* Short task *
Pull every line of the entries that has the word "script".

* Dataset records *

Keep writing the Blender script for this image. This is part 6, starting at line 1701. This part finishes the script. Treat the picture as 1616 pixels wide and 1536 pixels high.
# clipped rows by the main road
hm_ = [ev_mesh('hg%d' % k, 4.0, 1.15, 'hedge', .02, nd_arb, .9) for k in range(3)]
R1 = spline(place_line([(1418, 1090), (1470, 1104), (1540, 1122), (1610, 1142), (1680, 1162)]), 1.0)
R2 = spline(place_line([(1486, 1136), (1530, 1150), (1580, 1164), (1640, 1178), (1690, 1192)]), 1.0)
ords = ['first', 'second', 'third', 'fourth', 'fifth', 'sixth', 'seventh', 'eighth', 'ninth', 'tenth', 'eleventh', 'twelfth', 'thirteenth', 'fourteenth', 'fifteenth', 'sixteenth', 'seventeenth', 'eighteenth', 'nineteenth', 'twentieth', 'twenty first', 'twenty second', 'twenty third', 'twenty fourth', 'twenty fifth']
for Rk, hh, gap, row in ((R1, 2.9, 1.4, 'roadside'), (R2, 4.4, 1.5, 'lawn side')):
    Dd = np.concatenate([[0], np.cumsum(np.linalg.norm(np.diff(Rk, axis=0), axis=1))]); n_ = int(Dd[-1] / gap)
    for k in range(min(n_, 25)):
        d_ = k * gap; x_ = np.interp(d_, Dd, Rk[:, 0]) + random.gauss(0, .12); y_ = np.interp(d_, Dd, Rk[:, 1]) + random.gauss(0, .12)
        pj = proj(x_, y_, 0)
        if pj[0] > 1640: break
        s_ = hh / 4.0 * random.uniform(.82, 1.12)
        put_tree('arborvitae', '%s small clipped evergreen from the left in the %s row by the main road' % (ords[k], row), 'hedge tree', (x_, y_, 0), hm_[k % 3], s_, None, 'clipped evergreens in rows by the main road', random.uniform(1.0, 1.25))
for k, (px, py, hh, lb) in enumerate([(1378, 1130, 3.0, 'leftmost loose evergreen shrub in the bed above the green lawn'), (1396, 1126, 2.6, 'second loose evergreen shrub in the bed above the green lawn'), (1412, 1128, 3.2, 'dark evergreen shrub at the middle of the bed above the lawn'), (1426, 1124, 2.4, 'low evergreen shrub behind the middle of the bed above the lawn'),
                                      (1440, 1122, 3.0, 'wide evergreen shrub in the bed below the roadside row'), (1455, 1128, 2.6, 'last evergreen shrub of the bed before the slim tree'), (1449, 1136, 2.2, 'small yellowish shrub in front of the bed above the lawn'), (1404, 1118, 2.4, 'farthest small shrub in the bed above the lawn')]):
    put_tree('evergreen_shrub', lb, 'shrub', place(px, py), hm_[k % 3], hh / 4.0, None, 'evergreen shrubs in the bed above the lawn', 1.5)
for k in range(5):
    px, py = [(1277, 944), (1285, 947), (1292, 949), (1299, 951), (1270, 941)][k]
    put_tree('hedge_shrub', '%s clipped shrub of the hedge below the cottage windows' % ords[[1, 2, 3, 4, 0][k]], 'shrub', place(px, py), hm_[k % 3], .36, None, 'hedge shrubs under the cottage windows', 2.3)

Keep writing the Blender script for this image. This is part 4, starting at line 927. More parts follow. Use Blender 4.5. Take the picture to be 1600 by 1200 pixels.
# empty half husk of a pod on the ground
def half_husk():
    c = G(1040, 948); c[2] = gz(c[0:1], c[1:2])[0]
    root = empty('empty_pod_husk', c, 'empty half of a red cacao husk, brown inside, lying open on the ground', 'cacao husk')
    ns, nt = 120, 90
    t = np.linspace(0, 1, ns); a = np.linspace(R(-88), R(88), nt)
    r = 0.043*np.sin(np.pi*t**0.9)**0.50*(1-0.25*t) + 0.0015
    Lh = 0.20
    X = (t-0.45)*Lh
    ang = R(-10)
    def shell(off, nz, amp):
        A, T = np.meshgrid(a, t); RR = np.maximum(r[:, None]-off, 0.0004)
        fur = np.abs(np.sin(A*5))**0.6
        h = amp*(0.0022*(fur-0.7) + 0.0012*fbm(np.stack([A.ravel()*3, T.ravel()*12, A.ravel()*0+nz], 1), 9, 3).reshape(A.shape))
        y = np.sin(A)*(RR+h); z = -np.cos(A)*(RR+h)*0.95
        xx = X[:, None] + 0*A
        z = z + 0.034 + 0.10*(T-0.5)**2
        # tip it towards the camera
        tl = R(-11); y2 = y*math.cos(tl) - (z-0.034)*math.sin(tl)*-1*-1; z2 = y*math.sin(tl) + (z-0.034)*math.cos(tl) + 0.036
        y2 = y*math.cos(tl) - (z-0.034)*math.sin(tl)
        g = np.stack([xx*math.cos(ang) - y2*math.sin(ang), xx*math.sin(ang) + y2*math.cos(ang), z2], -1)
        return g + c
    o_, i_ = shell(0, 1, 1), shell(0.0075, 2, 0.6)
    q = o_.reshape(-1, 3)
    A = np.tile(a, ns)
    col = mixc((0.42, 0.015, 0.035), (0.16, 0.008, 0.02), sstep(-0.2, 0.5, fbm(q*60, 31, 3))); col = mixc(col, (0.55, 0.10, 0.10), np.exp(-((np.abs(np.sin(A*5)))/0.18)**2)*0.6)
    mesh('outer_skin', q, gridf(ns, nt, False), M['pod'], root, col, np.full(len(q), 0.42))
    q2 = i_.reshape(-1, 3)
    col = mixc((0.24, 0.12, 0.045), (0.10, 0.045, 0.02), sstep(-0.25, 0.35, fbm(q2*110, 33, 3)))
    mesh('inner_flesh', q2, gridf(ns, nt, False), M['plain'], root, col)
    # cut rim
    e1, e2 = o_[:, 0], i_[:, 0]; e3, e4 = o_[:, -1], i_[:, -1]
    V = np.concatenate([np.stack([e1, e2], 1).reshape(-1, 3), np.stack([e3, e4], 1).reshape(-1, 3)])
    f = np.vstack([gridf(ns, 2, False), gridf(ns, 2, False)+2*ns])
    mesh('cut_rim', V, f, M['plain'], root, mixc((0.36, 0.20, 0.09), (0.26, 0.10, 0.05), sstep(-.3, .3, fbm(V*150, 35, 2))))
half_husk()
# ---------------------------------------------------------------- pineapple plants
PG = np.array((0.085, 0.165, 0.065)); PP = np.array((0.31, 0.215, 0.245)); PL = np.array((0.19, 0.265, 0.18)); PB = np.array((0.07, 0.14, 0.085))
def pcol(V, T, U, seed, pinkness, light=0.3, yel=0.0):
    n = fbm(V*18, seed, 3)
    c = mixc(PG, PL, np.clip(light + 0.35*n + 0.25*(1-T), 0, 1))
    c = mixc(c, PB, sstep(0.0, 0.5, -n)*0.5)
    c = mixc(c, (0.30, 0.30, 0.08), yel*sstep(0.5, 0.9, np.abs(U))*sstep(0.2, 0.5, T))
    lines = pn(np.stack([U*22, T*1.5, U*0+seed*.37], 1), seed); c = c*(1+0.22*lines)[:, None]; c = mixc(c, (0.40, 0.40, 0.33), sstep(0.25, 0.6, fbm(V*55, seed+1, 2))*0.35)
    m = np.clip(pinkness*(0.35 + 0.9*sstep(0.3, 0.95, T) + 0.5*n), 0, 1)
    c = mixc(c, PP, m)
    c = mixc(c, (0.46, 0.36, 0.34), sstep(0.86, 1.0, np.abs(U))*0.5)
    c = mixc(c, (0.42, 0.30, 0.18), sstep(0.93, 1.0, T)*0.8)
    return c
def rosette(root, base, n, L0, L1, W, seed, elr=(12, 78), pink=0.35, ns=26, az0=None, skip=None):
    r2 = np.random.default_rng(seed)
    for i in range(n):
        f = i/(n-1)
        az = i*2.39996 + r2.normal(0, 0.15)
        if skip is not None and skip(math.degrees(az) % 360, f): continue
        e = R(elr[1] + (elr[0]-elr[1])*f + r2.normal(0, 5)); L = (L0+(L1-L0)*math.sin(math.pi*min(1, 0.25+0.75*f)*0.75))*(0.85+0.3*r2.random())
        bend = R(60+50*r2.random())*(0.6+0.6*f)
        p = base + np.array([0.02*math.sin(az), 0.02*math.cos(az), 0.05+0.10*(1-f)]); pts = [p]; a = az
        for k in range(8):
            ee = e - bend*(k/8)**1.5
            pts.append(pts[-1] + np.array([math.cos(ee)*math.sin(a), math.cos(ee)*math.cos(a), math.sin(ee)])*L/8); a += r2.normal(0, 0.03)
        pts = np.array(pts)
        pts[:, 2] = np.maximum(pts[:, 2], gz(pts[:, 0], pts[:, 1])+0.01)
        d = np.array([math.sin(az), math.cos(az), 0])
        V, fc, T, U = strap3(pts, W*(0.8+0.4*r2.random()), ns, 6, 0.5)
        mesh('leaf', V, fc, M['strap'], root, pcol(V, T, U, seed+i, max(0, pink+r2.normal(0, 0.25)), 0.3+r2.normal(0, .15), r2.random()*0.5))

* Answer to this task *
Keep writing the Blender script for this image. This is part 6, starting at line 1701. This part finishes the script. Treat the picture as 1616 pixels wide and 1536 pixels high.
Keep writing the Blender script for this image. This is part 4, starting at line 927. More parts follow. Use Blender 4.5. Take the picture to be 1600 by 1200 pixels.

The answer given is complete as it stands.